Develop Guidance On Archaeology In Section 106 Review
Promote Archaeology In Heritage Tourism And Public Education


At this time development of the the first four archaeology guidance topics are nearing completion and should be on the ACHP’s website by early Summer 2007:

  • Making Section 106 archaeology consultation more effective;
  • What constitutes a “reasonable and good faith” effort to identify archaeological properties;
  • Applying the National Register criteria to archaeological properties in the Section 106 process; and
  • Opportunities for alternative approaches to resolving adverse effects to archaeological sites

This guidance is organized in question and answer format, with these topics seamlessly blended together to mirror the steps in the Section 106 process.  The remaining three topics are now starting to be addressed (anticipated completion in mid-Summer 2007):

  • Responsibilities of Federal agencies for undertakings on private lands;
  • Curation of archaeological collections and permanent recordation of archaeological properties;
  • Ensuring quality work and completion of reporting requirements in Section 106 archaeology.

This guidance will be presented in a series of questions and answers in an interactive, web-based format.  It is designed to be a dialogue with Section 106 users, with numerous opportunities for the user to provide feedback and examples from which other Section 106 participants may benefit.  User examples of successful Section 106 outcomes will be especially welcome here.


The Task Force’s focus under this issue is to expand the President’s Preserve America initiative by ensuring public enjoyment of our nation’s heritage through greater knowledge and appreciation of archaeological properties.  There is general agreement that the potential of archaeological resources to contribute to heritage tourism and education is underutilized and should be improved, and one way is to consider more effective ways to encourage outcomes reached under Section 106 that better use archaeological resources to promote heritage tourism.

The ACHP presented a forum entitled “Tourism and Archaeology—Challenges and Opportunities” at the 2007 annual meeting of the Society for Historical Archaeology in Jamestown, Virginia, and will host a second, similar, forum at the 2007 meeting of Society for American Archaeology in Austin, Texas.  These forums look at some of the public and private challenges of promoting archeological tourism as a part of historic preservation.  Panelists discuss their experiences and perspectives from the Federal, tribal, state, and local levels.  Topics being explored include:

  • The resource—what are the physical manifestations of the archaeological resource or resources, and how do these lend themselves to being viewed and understood by members of the public?
  • What are the ascribed values associated with archaeological resources?
  • What implications do site location and ownership have on tourism potential?
  • What are the general and particular management needs and potential for the archaeological resource, and what are the optimal solutions for providing such management?
  • What is the potential market and audience for tourism use of this archaeological resource?
  • How to consider the economic value of historic properties and tourism potential?

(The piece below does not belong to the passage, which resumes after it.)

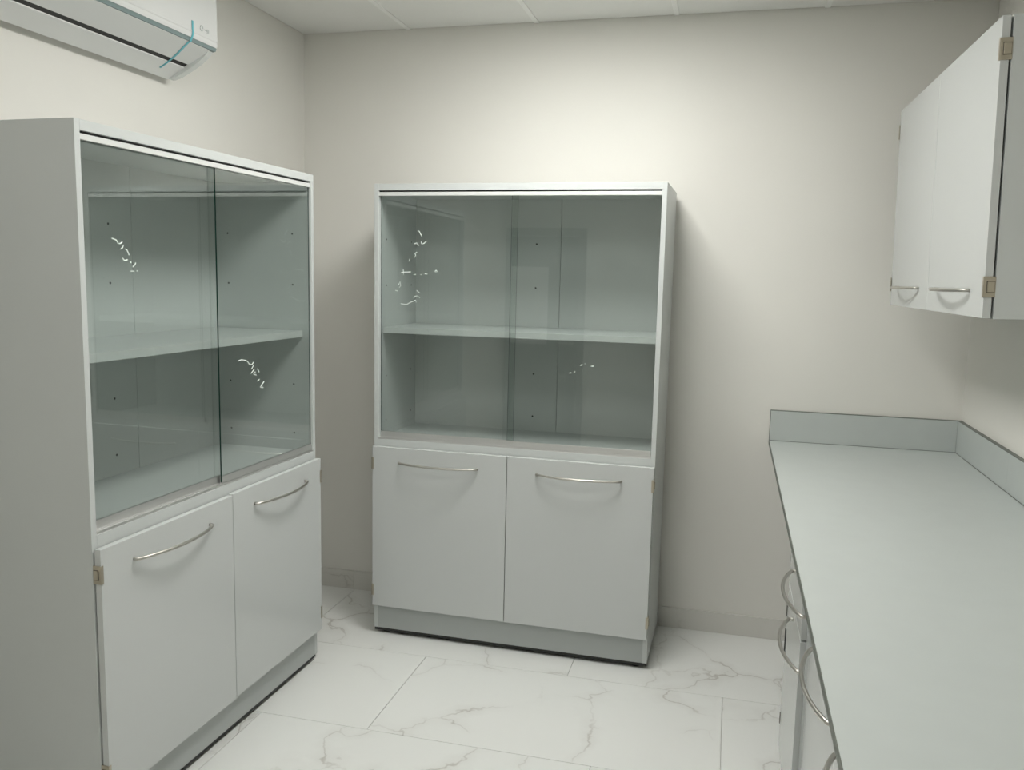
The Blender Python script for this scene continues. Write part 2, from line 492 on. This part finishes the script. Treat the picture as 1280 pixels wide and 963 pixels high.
    # feet
    for x in (0.048, CW - 0.048):
        for y in (0.045, CD - 0.05):
            MB().cyl((x, y, 0), 0.021, 0.017, 0.012, 20).cyl((x, y, 0.012), 0.009, 0.009, CZ + 0.018 - 0.012, 12).build('foot', M['dark'], t, label='black levelling foot')
    MB().box(0.002, CW - 0.002, 0.006, 0.022, 0.013, CZ - 0.0003).build('base_shade_strip', M['dark'], t, label='black strip standing in for the shade under the plinth')  # black bar added as painted shade in the gap below the plinth
    return t


W2L = [[(0.184, 1.757), (0.191, 1.758), (0.195, 1.749), (0.202, 1.736)], [(0.199, 1.716), (0.203, 1.705), (0.213, 1.708), (0.223, 1.716)], [(0.17, 1.705), (0.179, 1.709), (0.189, 1.698)], [(0.182, 1.671), (0.172, 1.666), (0.177, 1.656), (0.168, 1.65)], [(0.148, 1.643), (0.149, 1.632)], [(0.112, 1.586), (0.122, 1.588), (0.154, 1.589)], [(0.121, 1.6), (0.122, 1.577)], [(0.168, 1.578), (0.178, 1.58)], [(0.197, 1.579), (0.203, 1.579)], [(0.217, 1.584), (0.229, 1.58)], [(0.26, 1.592), (0.267, 1.598), (0.274, 1.593), (0.265, 1.589)], [(0.1, 1.534), (0.107, 1.548), (0.11, 1.53), (0.103, 1.524)], [(0.086, 1.511), (0.095, 1.509)], [(0.181, 1.513), (0.196, 1.502)], [(0.169, 1.479), (0.171, 1.488), (0.186, 1.491), (0.196, 1.482)], [(0.11, 1.456), (0.137, 1.453), (0.155, 1.463), (0.176, 1.472), (0.181, 1.463)]]
W2R = [[(0.843, 1.2), (0.849, 1.202), (0.853, 1.201)], [(0.864, 1.205), (0.868, 1.209)], [(0.888, 1.232), (0.893, 1.235), (0.898, 1.237)], [(0.905, 1.241), (0.91, 1.241)], [(0.93, 1.232), (0.943, 1.232)]]
W1L = [[(0.143, 1.66), (0.16, 1.656), (0.165, 1.647), (0.173, 1.647), (0.182, 1.651)], [(0.186, 1.644), (0.183, 1.637), (0.175, 1.632)], [(0.193, 1.633), (0.2, 1.63), (0.207, 1.617)], [(0.181, 1.608), (0.188, 1.602), (0.2, 1.604)], [(0.21, 1.599), (0.214, 1.596)], [(0.232, 1.597), (0.23, 1.591), (0.22, 1.585)], [(0.21, 1.573), (0.225, 1.573)], [(0.234, 1.574), (0.24, 1.574)]]
W1R = [[(0.693, 1.279), (0.713, 1.282), (0.732, 1.279), (0.748, 1.274), (0.76, 1.262), (0.777, 1.26), (0.787, 1.267)], [(0.787, 1.257), (0.773, 1.244)], [(0.79, 1.242), (0.769, 1.229)], [(0.786, 1.225), (0.802, 1.22), (0.796, 1.232), (0.786, 1.227)], [(0.81, 1.242), (0.82, 1.229)], [(0.822, 1.204), (0.809, 1.198)], [(0.85, 1.192), (0.832, 1.18), (0.825, 1.175), (0.845, 1.171)], [(0.832, 1.184), (0.839, 1.176)]]

storage_cabinet((0.5612, -0.4600, 0), math.radians(-0.6985),
                'tall grey storage cabinet with sliding glass standing against the back wall', 0.0, W2L, W2R)
A1 = math.radians(-1.2238)
storage_cabinet((0.4467 + CW * math.sin(A1), -0.7754 - CW * math.cos(A1), 0), math.radians(90) + A1,
                'tall grey storage cabinet with sliding glass on the left under the air conditioner', 0.004, W1L, W1R)

# ------------------------------------------------------------------ worktop along the right wall
wt = empty('worktop', (2.209, 0, 0.882))
tag(wt, 'long pale grey worktop with upstands running along the right wall', 'worktop')
XR = RW - 2.209
MB().box(0.0012, XR, -2.75, 0, 0.0, 0.018, 0.0006).build('top_panel', M['counter'], wt)
MB().box(-0.0008, 0.0012, -2.75, 0, 0.0, 0.0181, 0.0004).build('edge_band', M['edge'], wt, label='dark edge band along the front')
sp = MB().box(0.0012, XR - 0.0176, -0.0165, 0, 0.0185, 0.1485).build('end_upstand', M['counter'], wt)
MB().box(-0.0004, XR - 0.0176, -0.0168, 0, 0.1485, 0.1505).build('edge_band', M['edge'], sp, label='dark edge band on top')
MB().box(-0.0006, 0.0012, -0.0168, 0, 0.0185, 0.1485).build('edge_band', M['edge'], sp, label='dark edge band on the end')
for a, b in ((0.0, -0.6868), (-0.6876, -1.9), (-1.9008, -2.75)):
    s = MB().box(XR - 0.0166, XR, b, a, 0.0185, 0.1485).build('side_upstand', M['counter'], wt)
    MB().box(XR - 0.0169, XR, b, a, 0.1485, 0.1505).build('edge_band', M['edge'], s, label='dark edge band on top')
MB().box(0.0012, XR - 0.018, -0.0185, -0.0166, 0.0182, 0.0196).box(XR - 0.0186, XR - 0.0168, -2.75, -0.0185, 0.0182, 0.0196).build('joint_seal', M['edge'], wt, label='dark seal line where the upstands meet the top')

# ------------------------------------------------------------------ base units below the worktop


def base_unit(loc, width, label, fronts, fillers=()):
    """local x along the front (away from the back wall), local y into the depth; front surfaces at y = -0.019"""
    t = empty('base_cabinet', loc, (0, 0, math.radians(-90)))
    tag(t, label, 'cabinet', 'base cabinets under the worktop')
    depth = RW - loc[0] - 0.004
    top = 0.8805
    MB().box(0, 0.018, 0, depth, 0.10, top).build('side_panel', M['lam'], t)
    MB().box(width - 0.018, width, 0, depth, 0.10, top).build('side_panel', M['lam'], t)
    MB().box(0.018, width - 0.018, 0, depth, 0.10, 0.118).build('bottom_panel', M['lam'], t)
    MB().box(0.018, width - 0.018, depth - 0.01, depth, 0.118, top).build('back_panel', M['lam'], t)
    MB().box(0.018, width - 0.018, 0, 0.08, top - 0.018, top).build('top_rail', M['lam'], t)
    MB().box(0.002, width - 0.002, 0.05, 0.066, 0.0, 0.0995).build('plinth', M['plinth'], t)
    for kind, x0, x1, z0, z1, hx, hz, hs in fronts:
        f = MB().box(x0, x1, -0.019, -0.002, z0, z1, 0.001).build(kind, M['door'], t)
        handle_mesh(hx, hz, -0.019).build('handle', M['nickel'], f, label='brushed nickel bow handle')
        for s, zs in hs:
            for zc in zs:
                hinge_mesh(s, x0 if s < 0 else x1, zc, -0.0195, 0.0, 0.034).build('hinge', [M['groove'], M['groove']], f, label='dark metal hinge')
        if kind == 'door' and hs and hs[0][0] < 0:
            MB().box(x0 - 0.004, x0 + 0.010, -0.0215, -0.004, 0.425, 0.505, 0.0008).build('door_edge_bar', M['dark'], f, label='black bar on the door edge')  # plain dark upright bar at the far edge of the door
    for x0, x1 in fillers:
        MB().box(x0, x1, -0.019, -0.002, 0.118, 0.874, 0.0008).build('filler_strip', M['door'], t)
    return t


base_unit((2.259, -1.12, 0), 0.462, 'narrow grey base cabinet with a drawer, farthest under the worktop',
          [('drawer', 0.002, 0.460, 0.664, 0.874, 0.396 - 0.0, 0.768, ()),
           ('door', 0.002, 0.460, 0.118, 0.658, 0.396, 0.625, ((-1, (0.565, 0.210)),))])
base_unit((2.274, -1.585, 0), 1.12, 'wide grey two-door base cabinet nearer the camera under the worktop',
          [('door', 0.080, 0.601, 0.118, 0.874, 0.40, 0.742, ()),
           ('door', 0.604, 1.118, 0.118, 0.874, 0.86, 0.742, ((1, (0.62, 0.2)),))], [(0.002, 0.078)])

# ------------------------------------------------------------------ wall cupboard
UW, UH, UD = 1.207, 0.727, 0.298
u = empty('wall_cupboard', (2.6375, -0.25, 1.502), (0.0204, 0, math.radians(-89.3)))
tag(u, 'pale grey two-door cupboard hanging on the right wall above the worktop', 'cupboard')
MB().box(0, 0.018, 0, UD, 0, UH, 0.0008).build('side_panel', M['lam'], u)
MB().box(UW - 0.018, UW, 0, UD, 0, UH, 0.0008).build('side_panel', M['lam'], u)
MB().box(0.018, UW - 0.018, 0, UD, UH - 0.018, UH).build('top_panel', M['lam'], u)
MB().box(0.018, UW - 0.018, 0, UD, 0, 0.018).build('bottom_panel', M['lam'], u)
MB().box(0.018, UW - 0.018, UD - 0.01, UD, 0.018, UH - 0.018).build('back_panel', M['lam'], u)
MB().box(0.018, UW - 0.018, 0.02, UD - 0.01, 0.37, 0.388).build('shelf', M['lam'], u)
for k, (a, b) in enumerate(((0.002, UW / 2 - 0.0012), (UW / 2 + 0.0012, UW - 0.002))):
    d = MB().box(a, b, -0.0240, -0.005, 0.002, UH - 0.001, 0.001).build('door', M['door'], u)
    handle_mesh((a + b) / 2 + (0.0 if k == 0 else 0.0), 0.070, -0.024).build('handle', M['nickel'], d, label='brushed nickel bow handle')
    s, x = (-1, a) if k == 0 else (1, b)
    for zc in (0.080, 0.648):
        hinge_mesh(s, x, zc, -0.0255, 0.001, 0.052).build('hinge', [M['hinge'], M['groove']], d, label='beige metal wrap-around hinge')

# ------------------------------------------------------------------ air conditioner on the left wall
Y1, Y0 = -1.035, -2.01
ac = empty('air_conditioner', (0, (Y0 + Y1) / 2, 2.262))
tag(ac, 'white split air conditioner with blue tape, high on the left wall', 'air conditioner')
ac_off = Vector((0, (Y0 + Y1) / 2, 2.262))


def shift(mb):
    for v in mb.bm.verts:
        v.co -= ac_off
    return mb


def under(x):                      # height of the sloping underside at distance x from the wall
    return 2.252 + (x - 0.03) / 0.17 * 0.091


CAP = 0.030
body = MB().prism([(0, 2.275), (0.03, 2.275), (0.03, under(0.03)), (0.098, under(0.098)), (0.098, 2.36), (0.19, 2.36), (0.19, 2.555), (0.15, 2.572), (0, 2.572)], Y0 + CAP, Y1 - CAP)
shift(body).build('body', M['ac'], ac)
shift(MB().prism([(0.098, under(0.098) + 0.004), (0.1165, under(0.1165) + 0.004), (0.1165, 2.36), (0.098, 2.36)], Y0 + CAP, Y1 - CAP)).build('air_slot', M['dark'], ac, label='dark air outlet slot')
shift(MB().prism([(0.1165, under(0.1165)), (0.200, under(0.200)), (0.200, under(0.2) + 0.006), (0.1165, under(0.1165) + 0.010)], Y0 + CAP, Y1 - CAP)).build('louvre_flap', M['ac'], ac)
shift(MB().prism([(0.190, 2.3445), (0.2055, 2.346), (0.210, 2.357), (0.190, 2.362)], Y0, Y1 + 0.001)).build('trim_strip', M['ac_grey'], ac, label='blue-grey trim strip under the front panel')
shift(MB().prism([(0.19, 2.3625), (0.211, 2.3575), (0.2135, 2.366), (0.2135, 2.53), (0.203, 2.556), (0.19, 2.56)], Y0, Y1)).build('front_panel', M['ac'], ac)
shift(MB().prism([(0.2137, 2.374), (0.2150, 2.376), (0.2150, 2.380), (0.2137, 2.382)], Y0 + 0.004, Y1 - 0.004)).build('panel_ridge', M['ac'], ac)
prof = [(0, 2.276), (0.03, 2.275), (0.032, 2.2535), (0.045, 2.254), (0.07, 2.262), (0.108, 2.280), (0.150, 2.303), (0.182, 2.326), (0.197, 2.3435), (0.1895, 2.348), (0.1895, 2.55), (0.15, 2.572), (0, 2.572)]
for a, b in ((Y1 - CAP, Y1 - 0.002), (Y0 + 0.002, Y0 + CAP)):
    shift(MB().prism(prof, a, b)).build('end_cap', M['ac_cap'], ac)
# grey printed mark at the right end of the front panel
lg = MB()
lg.tube([(0.2137, -1.127 + 0.008 * math.cos(a * math.pi / 6), 2.401 + 0.0085 * math.sin(a * math.pi / 6)) for a in range(12)], 0.0024, 6)
for (a, b, c, e) in ((-1.110, 2.400, -1.102, 2.400), (-1.096, 2.404, -1.087, 2.404), (-1.087, 2.404, -1.088, 2.393), (-1.096, 2.393, -1.088, 2.393), (-1.096, 2.404, -1.096, 2.398), (-1.096, 2.398, -1.088, 2.398)):
    lg.tube([(0.2137, a, b), (0.2137, c, e)], 0.0020, 6)
shift(lg).build('printed_mark', M['logo'], ac, label='small grey printed mark')
# blue packing tape across trim, flap and slot
tp = MB()
path = [(0.2150, -1.179, 2.412), (0.2152, -1.179, 2.384), (0.2165, -1.179, 2.378), (0.2150, -1.179, 2.366), (0.2120, -1.180, 2.356), (0.2070, -1.181, 2.3445), (0.2005, -1.182, under(0.2005) - 0.001),
        (0.143, -1.164, under(0.143) - 0.001), (0.118, -1.158, under(0.118) - 0.001), (0.096, -1.156, under(0.096) - 0.001), (0.085, -1.155, under(0.085) - 0.001), (0.066, -1.155, under(0.066) - 0.001)]
prev = None
for p in path:
    a = tp.bm.verts.new((p[0], p[1] - 0.0045, p[2])); b = tp.bm.verts.new((p[0], p[1] + 0.0045, p[2]))
    if prev:
        tp.bm.faces.new((prev[0], prev[1], b, a))
    prev = (a, b)
tp_o = shift(tp).build('packing_tape', M['tape'], ac, label='strip of teal packing tape')
sm = tp_o.modifiers.new('thickness', 'SOLIDIFY'); sm.thickness = 0.0008; sm.offset = 0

It is anticipated that the outcome of this will be a set of Federal, State, and private “best practices” on archaeological heritage tourism and education, and direction to the ACHP staff to consider ways to encourage outcomes reached under Section 106 that, where practical and feasible, will use archaeological resources to promote heritage tourism.

The Task Force will form a subcommittee to work closely with the ACHP’s Office of Preservation Initiatives to examine the role of archeology, as practiced under Section 106, in heritage tourism and public education efforts.